The thinking was, in the late 1990s, that although the corporation had lost its biggest customer when Faro shut down, it could create customers for this excess power through the promotion of secondary sales and look into the heating and transportation sectors for new customers for its clean electricity.

When the Yukon Party government came into power, the corporation dropped all its research and development. This misguided decision has cost the territory dearly because, when there was money forthcoming from the feds for a green infrastructure project, the project that the corporation came up with was Mayo B, an overpriced and underpowered project. Now it is going after more drawdown on Mayo Lake to make its ill-conceived project pay.

It was presented before the Yukon Utilities Board review of Mayo B that a wind farm on Mt. Sumanik could have produced as much electricity as Mayo B for half the price.

Good research and development would have helped the corporation make a better choice for developing the Yukon’s energy future.

Lastly, and most disturbing, is the $100,000,000 debt the corporation is now responsible for.

This is a grim legacy for our children and grandchildren.

This decision to move ahead with Mayo B and the $100-million bond issue were done when the corporation had only four people on its board because the others had resigned over the ATCO scandal.

I am concerned with this kind of governance structure when such huge and far-reaching decisions are being made.

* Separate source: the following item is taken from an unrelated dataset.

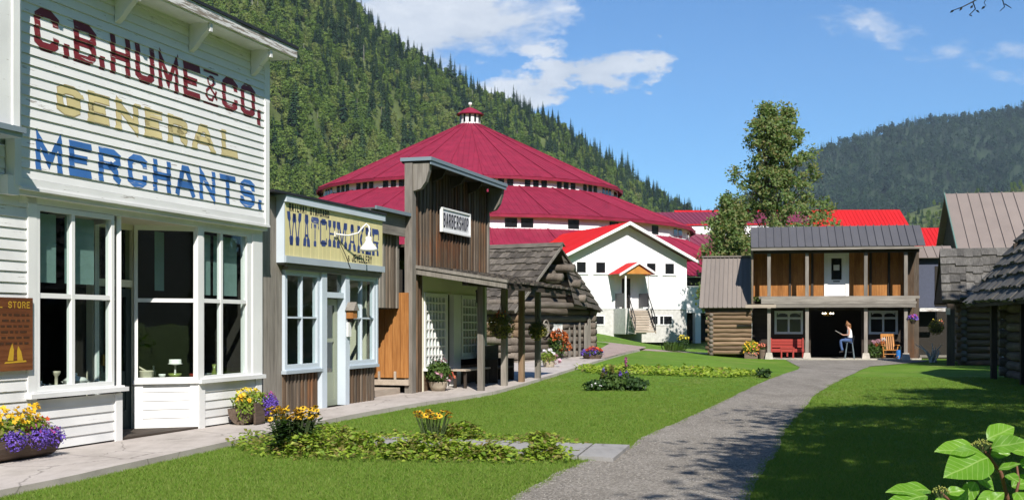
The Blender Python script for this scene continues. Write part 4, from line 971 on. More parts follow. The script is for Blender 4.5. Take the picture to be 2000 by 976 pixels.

Back in the ‘90s it was felt that Yukon Development Corp. and Yukon Energy Corp. should have different CEOs and chairs, to give more balance to the decision-making process.

For at least the past five years, I think the development and energy corporations have had the same CEO, and it shows.

Eight years down the road, these actions have come home to roost with an unreliable and wobbly Yukon grid, a $100-million YDC debt and not enough electricity to sell from Mayo B to pay for the interest, Whitehorse and Dawson diesels running all winter, and Yukon taxpayers and ratepayers subsidizing cheap electricity for mines.